* Begin *

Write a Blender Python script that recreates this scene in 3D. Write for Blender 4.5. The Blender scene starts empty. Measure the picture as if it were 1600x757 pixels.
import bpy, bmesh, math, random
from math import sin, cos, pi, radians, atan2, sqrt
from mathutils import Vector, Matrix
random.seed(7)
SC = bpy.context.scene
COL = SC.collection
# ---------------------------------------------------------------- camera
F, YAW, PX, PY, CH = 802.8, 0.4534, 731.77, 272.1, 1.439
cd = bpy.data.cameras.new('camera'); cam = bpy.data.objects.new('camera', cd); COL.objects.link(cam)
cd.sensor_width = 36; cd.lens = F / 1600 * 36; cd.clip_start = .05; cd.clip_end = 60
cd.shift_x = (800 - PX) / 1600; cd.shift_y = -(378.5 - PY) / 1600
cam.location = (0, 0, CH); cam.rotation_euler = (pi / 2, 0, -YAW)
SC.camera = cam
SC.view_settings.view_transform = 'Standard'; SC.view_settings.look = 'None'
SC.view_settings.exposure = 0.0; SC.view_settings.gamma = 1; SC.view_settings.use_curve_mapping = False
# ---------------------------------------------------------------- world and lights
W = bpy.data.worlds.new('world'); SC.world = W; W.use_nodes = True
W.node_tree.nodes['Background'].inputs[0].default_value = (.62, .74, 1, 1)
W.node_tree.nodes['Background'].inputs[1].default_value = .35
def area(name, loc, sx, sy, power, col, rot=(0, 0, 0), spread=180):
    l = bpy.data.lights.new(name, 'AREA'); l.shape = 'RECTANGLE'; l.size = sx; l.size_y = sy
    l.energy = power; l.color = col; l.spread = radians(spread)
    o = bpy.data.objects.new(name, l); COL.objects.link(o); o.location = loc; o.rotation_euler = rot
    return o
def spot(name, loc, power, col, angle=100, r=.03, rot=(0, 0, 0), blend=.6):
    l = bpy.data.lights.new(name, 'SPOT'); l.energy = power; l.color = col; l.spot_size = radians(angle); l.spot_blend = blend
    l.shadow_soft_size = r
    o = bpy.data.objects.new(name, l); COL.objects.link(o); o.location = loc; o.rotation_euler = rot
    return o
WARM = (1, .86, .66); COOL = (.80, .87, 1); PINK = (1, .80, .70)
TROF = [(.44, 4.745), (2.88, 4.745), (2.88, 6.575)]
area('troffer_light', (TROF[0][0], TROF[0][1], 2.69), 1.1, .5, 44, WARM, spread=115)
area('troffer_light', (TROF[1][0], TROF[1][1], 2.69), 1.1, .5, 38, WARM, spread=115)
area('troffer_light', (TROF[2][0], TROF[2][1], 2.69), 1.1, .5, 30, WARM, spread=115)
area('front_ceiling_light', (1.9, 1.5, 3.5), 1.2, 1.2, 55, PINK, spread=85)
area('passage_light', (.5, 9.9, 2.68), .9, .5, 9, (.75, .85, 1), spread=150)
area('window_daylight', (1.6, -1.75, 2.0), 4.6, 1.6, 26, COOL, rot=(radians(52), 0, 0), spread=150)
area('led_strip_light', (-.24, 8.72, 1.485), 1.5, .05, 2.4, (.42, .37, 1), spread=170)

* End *

**CHALLENGE:**
Return every line of the material exactly.

**RESPONSE TO THIS TASK:**
Write a Blender Python script that recreates this scene in 3D. Write for Blender 4.5. The Blender scene starts empty. Measure the picture as if it were 1600x757 pixels.
import bpy, bmesh, math, random
from math import sin, cos, pi, radians, atan2, sqrt
from mathutils import Vector, Matrix
random.seed(7)
SC = bpy.context.scene
COL = SC.collection
# ---------------------------------------------------------------- camera
F, YAW, PX, PY, CH = 802.8, 0.4534, 731.77, 272.1, 1.439
cd = bpy.data.cameras.new('camera'); cam = bpy.data.objects.new('camera', cd); COL.objects.link(cam)
cd.sensor_width = 36; cd.lens = F / 1600 * 36; cd.clip_start = .05; cd.clip_end = 60
cd.shift_x = (800 - PX) / 1600; cd.shift_y = -(378.5 - PY) / 1600
cam.location = (0, 0, CH); cam.rotation_euler = (pi / 2, 0, -YAW)
SC.camera = cam
SC.view_settings.view_transform = 'Standard'; SC.view_settings.look = 'None'
SC.view_settings.exposure = 0.0; SC.view_settings.gamma = 1; SC.view_settings.use_curve_mapping = False
# ---------------------------------------------------------------- world and lights
W = bpy.data.worlds.new('world'); SC.world = W; W.use_nodes = True
W.node_tree.nodes['Background'].inputs[0].default_value = (.62, .74, 1, 1)
W.node_tree.nodes['Background'].inputs[1].default_value = .35
def area(name, loc, sx, sy, power, col, rot=(0, 0, 0), spread=180):
    l = bpy.data.lights.new(name, 'AREA'); l.shape = 'RECTANGLE'; l.size = sx; l.size_y = sy
    l.energy = power; l.color = col; l.spread = radians(spread)
    o = bpy.data.objects.new(name, l); COL.objects.link(o); o.location = loc; o.rotation_euler = rot
    return o
def spot(name, loc, power, col, angle=100, r=.03, rot=(0, 0, 0), blend=.6):
    l = bpy.data.lights.new(name, 'SPOT'); l.energy = power; l.color = col; l.spot_size = radians(angle); l.spot_blend = blend
    l.shadow_soft_size = r
    o = bpy.data.objects.new(name, l); COL.objects.link(o); o.location = loc; o.rotation_euler = rot
    return o
WARM = (1, .86, .66); COOL = (.80, .87, 1); PINK = (1, .80, .70)
TROF = [(.44, 4.745), (2.88, 4.745), (2.88, 6.575)]
area('troffer_light', (TROF[0][0], TROF[0][1], 2.69), 1.1, .5, 44, WARM, spread=115)
area('troffer_light', (TROF[1][0], TROF[1][1], 2.69), 1.1, .5, 38, WARM, spread=115)
area('troffer_light', (TROF[2][0], TROF[2][1], 2.69), 1.1, .5, 30, WARM, spread=115)
area('front_ceiling_light', (1.9, 1.5, 3.5), 1.2, 1.2, 55, PINK, spread=85)
area('passage_light', (.5, 9.9, 2.68), .9, .5, 9, (.75, .85, 1), spread=150)
area('window_daylight', (1.6, -1.75, 2.0), 4.6, 1.6, 26, COOL, rot=(radians(52), 0, 0), spread=150)
area('led_strip_light', (-.24, 8.72, 1.485), 1.5, .05, 2.4, (.42, .37, 1), spread=170)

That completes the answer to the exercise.